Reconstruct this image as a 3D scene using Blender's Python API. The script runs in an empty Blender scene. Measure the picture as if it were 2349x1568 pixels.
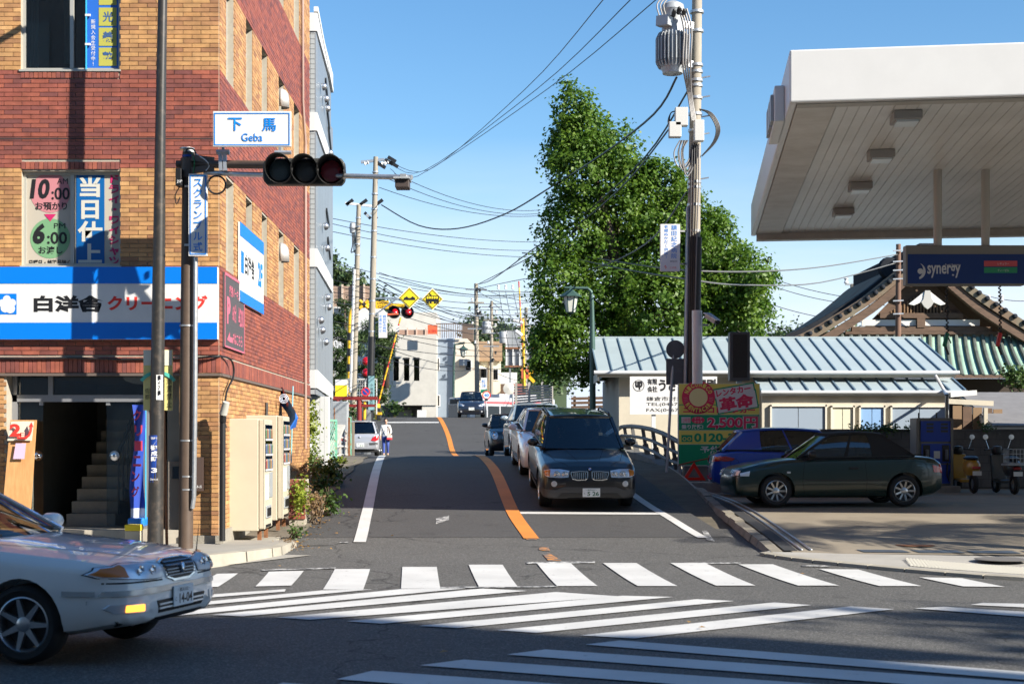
import bpy,bmesh,math,random
from mathutils import Vector,Matrix,noise
from mathutils.bvhtree import BVHTree
random.seed(7)
R=math.radians
scene=bpy.context.scene
col=scene.collection
# ---------------------------------------------------------------- camera
EYE,F,CX,HZ=1.75,3262.0,1174.5,1013.0
cam_data=bpy.data.cameras.new('camera')
cam=bpy.data.objects.new('camera',cam_data); col.objects.link(cam)
cam.location=(0,0,EYE); cam.rotation_euler=(R(90),0,0)
cam_data.sensor_width=36; cam_data.lens=36*F/2349
cam_data.shift_y=(HZ-784)/2349
cam_data.clip_start=0.1; cam_data.clip_end=4000
cam_data.dof.use_dof=True; cam_data.dof.focus_distance=32; cam_data.dof.aperture_fstop=3.2
scene.camera=cam
# ---------------------------------------------------------------- sky and sun
SUN=Vector((1.56,-1.0,1.11)).normalized()
world=bpy.data.worlds.new('World'); scene.world=world; world.use_nodes=True
nt=world.node_tree; N=nt.nodes; N.clear()
out=N.new('ShaderNodeOutputWorld'); bg=N.new('ShaderNodeBackground'); sky=N.new('ShaderNodeTexSky')
sky.sky_type='NISHITA'; sky.sun_disc=False
sky.sun_elevation=math.asin(SUN.z); sky.sun_rotation=math.atan2(SUN.x,SUN.y)
sky.air_density=1.1; sky.dust_density=0.15; sky.ozone_density=3.0
tc=N.new('ShaderNodeTexCoord'); mp=N.new('ShaderNodeMapping'); mp.inputs['Scale'].default_value=(1.6,1.6,9)
cl=N.new('ShaderNodeTexNoise'); cl.inputs['Scale'].default_value=2.2; cl.inputs['Detail'].default_value=6; cl.inputs['Roughness'].default_value=.55
rp=N.new('ShaderNodeValToRGB'); rp.color_ramp.elements[0].position=.25; rp.color_ramp.elements[1].position=.72; rp.color_ramp.elements[0].color=(.22,.22,.22,1)
sep=N.new('ShaderNodeSeparateXYZ'); mr=N.new('ShaderNodeMapRange')
mr.inputs[1].default_value=.02; mr.inputs[2].default_value=.21; mr.inputs[3].default_value=1.9; mr.inputs[4].default_value=0.0
mul=N.new('ShaderNodeMath'); mul.operation='MULTIPLY'; mul.use_clamp=True
mixc=N.new('ShaderNodeMix'); mixc.data_type='RGBA'
mixc.inputs[7].default_value=(4.9,5.5,6.3,1)
L=nt.links.new
L(tc.outputs['Generated'],mp.inputs[0]); L(mp.outputs[0],cl.inputs['Vector']); L(cl.outputs[0],rp.inputs[0])
L(tc.outputs['Generated'],sep.inputs[0]); L(sep.outputs[2],mr.inputs[0])
L(rp.outputs[0],mul.inputs[0]); L(mr.outputs[0],mul.inputs[1])
L(mul.outputs[0],mixc.inputs[0]); hsv=N.new('ShaderNodeHueSaturation'); hsv.inputs['Saturation'].default_value=1.22; L(sky.outputs[0],hsv.inputs['Color']); L(hsv.outputs[0],mixc.inputs[6]); L(mixc.outputs[2],bg.inputs[0])
L(bg.outputs[0],out.inputs[0]); bg.inputs[1].default_value=0.085
sl=bpy.data.lights.new('sun','SUN'); sl.energy=5.0; sl.angle=R(.53); sl.color=(1,.93,.82)
so=bpy.data.objects.new('sun',sl); col.objects.link(so); so.rotation_euler=SUN.to_track_quat('Z','Y').to_euler()
vs=scene.view_settings; vs.view_transform='Standard'; vs.look='None'; vs.exposure=1.1; vs.gamma=1; vs.use_curve_mapping=False
scene.cycles.max_bounces=6; scene.cycles.transparent_max_bounces=12; scene.cycles.caustics_reflective=False; scene.cycles.caustics_refractive=False
# ---------------------------------------------------------------- helpers
def P(px,py,Y):
 return Vector(((px-CX)*Y/F,Y,EYE+(HZ-py)*Y/F))
ORG={}
def link(o,parent=None,org=None):
 col.objects.link(o)
 if parent is not None:o.parent=parent
 ORG[o.name]=Vector(org) if org is not None else (ORG[parent.name] if parent is not None else Vector((0,0,0)))
 return o
def tag(o,label=None,cat=None,group=None,kind=None):
 if label:o['label']=label
 if cat:o['category']=cat
 if group:o['group']=group
 if kind:o['kind']=kind
 return o
def thing(name,loc,label,cat,group=None,rz=0):
 o=bpy.data.objects.new(name,None); o.location=loc; o.rotation_euler=(0,0,rz); o.empty_display_size=.1
 link(o,None,loc if rz==0 else (0,0,0)); return tag(o,label,cat,group)
def finish(o,smooth):
 if smooth:
  o.data.shade_smooth()
  if smooth is not True:o.data.set_sharp_from_angle(angle=R(smooth))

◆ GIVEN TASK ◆
Quote the data exactly, leaving every image out of the copy.

◆ EXERCISE RESULT ◆
Reconstruct this image as a 3D scene using Blender's Python API. The script runs in an empty Blender scene. Measure the picture as if it were 2349x1568 pixels.
import bpy,bmesh,math,random
from mathutils import Vector,Matrix,noise
from mathutils.bvhtree import BVHTree
random.seed(7)
R=math.radians
scene=bpy.context.scene
col=scene.collection
# ---------------------------------------------------------------- camera
EYE,F,CX,HZ=1.75,3262.0,1174.5,1013.0
cam_data=bpy.data.cameras.new('camera')
cam=bpy.data.objects.new('camera',cam_data); col.objects.link(cam)
cam.location=(0,0,EYE); cam.rotation_euler=(R(90),0,0)
cam_data.sensor_width=36; cam_data.lens=36*F/2349
cam_data.shift_y=(HZ-784)/2349
cam_data.clip_start=0.1; cam_data.clip_end=4000
cam_data.dof.use_dof=True; cam_data.dof.focus_distance=32; cam_data.dof.aperture_fstop=3.2
scene.camera=cam
# ---------------------------------------------------------------- sky and sun
SUN=Vector((1.56,-1.0,1.11)).normalized()
world=bpy.data.worlds.new('World'); scene.world=world; world.use_nodes=True
nt=world.node_tree; N=nt.nodes; N.clear()
out=N.new('ShaderNodeOutputWorld'); bg=N.new('ShaderNodeBackground'); sky=N.new('ShaderNodeTexSky')
sky.sky_type='NISHITA'; sky.sun_disc=False
sky.sun_elevation=math.asin(SUN.z); sky.sun_rotation=math.atan2(SUN.x,SUN.y)
sky.air_density=1.1; sky.dust_density=0.15; sky.ozone_density=3.0
tc=N.new('ShaderNodeTexCoord'); mp=N.new('ShaderNodeMapping'); mp.inputs['Scale'].default_value=(1.6,1.6,9)
cl=N.new('ShaderNodeTexNoise'); cl.inputs['Scale'].default_value=2.2; cl.inputs['Detail'].default_value=6; cl.inputs['Roughness'].default_value=.55
rp=N.new('ShaderNodeValToRGB'); rp.color_ramp.elements[0].position=.25; rp.color_ramp.elements[1].position=.72; rp.color_ramp.elements[0].color=(.22,.22,.22,1)
sep=N.new('ShaderNodeSeparateXYZ'); mr=N.new('ShaderNodeMapRange')
mr.inputs[1].default_value=.02; mr.inputs[2].default_value=.21; mr.inputs[3].default_value=1.9; mr.inputs[4].default_value=0.0
mul=N.new('ShaderNodeMath'); mul.operation='MULTIPLY'; mul.use_clamp=True
mixc=N.new('ShaderNodeMix'); mixc.data_type='RGBA'
mixc.inputs[7].default_value=(4.9,5.5,6.3,1)
L=nt.links.new
L(tc.outputs['Generated'],mp.inputs[0]); L(mp.outputs[0],cl.inputs['Vector']); L(cl.outputs[0],rp.inputs[0])
L(tc.outputs['Generated'],sep.inputs[0]); L(sep.outputs[2],mr.inputs[0])
L(rp.outputs[0],mul.inputs[0]); L(mr.outputs[0],mul.inputs[1])
L(mul.outputs[0],mixc.inputs[0]); hsv=N.new('ShaderNodeHueSaturation'); hsv.inputs['Saturation'].default_value=1.22; L(sky.outputs[0],hsv.inputs['Color']); L(hsv.outputs[0],mixc.inputs[6]); L(mixc.outputs[2],bg.inputs[0])
L(bg.outputs[0],out.inputs[0]); bg.inputs[1].default_value=0.085
sl=bpy.data.lights.new('sun','SUN'); sl.energy=5.0; sl.angle=R(.53); sl.color=(1,.93,.82)
so=bpy.data.objects.new('sun',sl); col.objects.link(so); so.rotation_euler=SUN.to_track_quat('Z','Y').to_euler()
vs=scene.view_settings; vs.view_transform='Standard'; vs.look='None'; vs.exposure=1.1; vs.gamma=1; vs.use_curve_mapping=False
scene.cycles.max_bounces=6; scene.cycles.transparent_max_bounces=12; scene.cycles.caustics_reflective=False; scene.cycles.caustics_refractive=False
# ---------------------------------------------------------------- helpers
def P(px,py,Y):
 return Vector(((px-CX)*Y/F,Y,EYE+(HZ-py)*Y/F))
ORG={}
def link(o,parent=None,org=None):
 col.objects.link(o)
 if parent is not None:o.parent=parent
 ORG[o.name]=Vector(org) if org is not None else (ORG[parent.name] if parent is not None else Vector((0,0,0)))
 return o
def tag(o,label=None,cat=None,group=None,kind=None):
 if label:o['label']=label
 if cat:o['category']=cat
 if group:o['group']=group
 if kind:o['kind']=kind
 return o
def thing(name,loc,label,cat,group=None,rz=0):
 o=bpy.data.objects.new(name,None); o.location=loc; o.rotation_euler=(0,0,rz); o.empty_display_size=.1
 link(o,None,loc if rz==0 else (0,0,0)); return tag(o,label,cat,group)
def finish(o,smooth):
 if smooth:
  o.data.shade_smooth()
  if smooth is not True:o.data.set_sharp_from_angle(angle=R(smooth))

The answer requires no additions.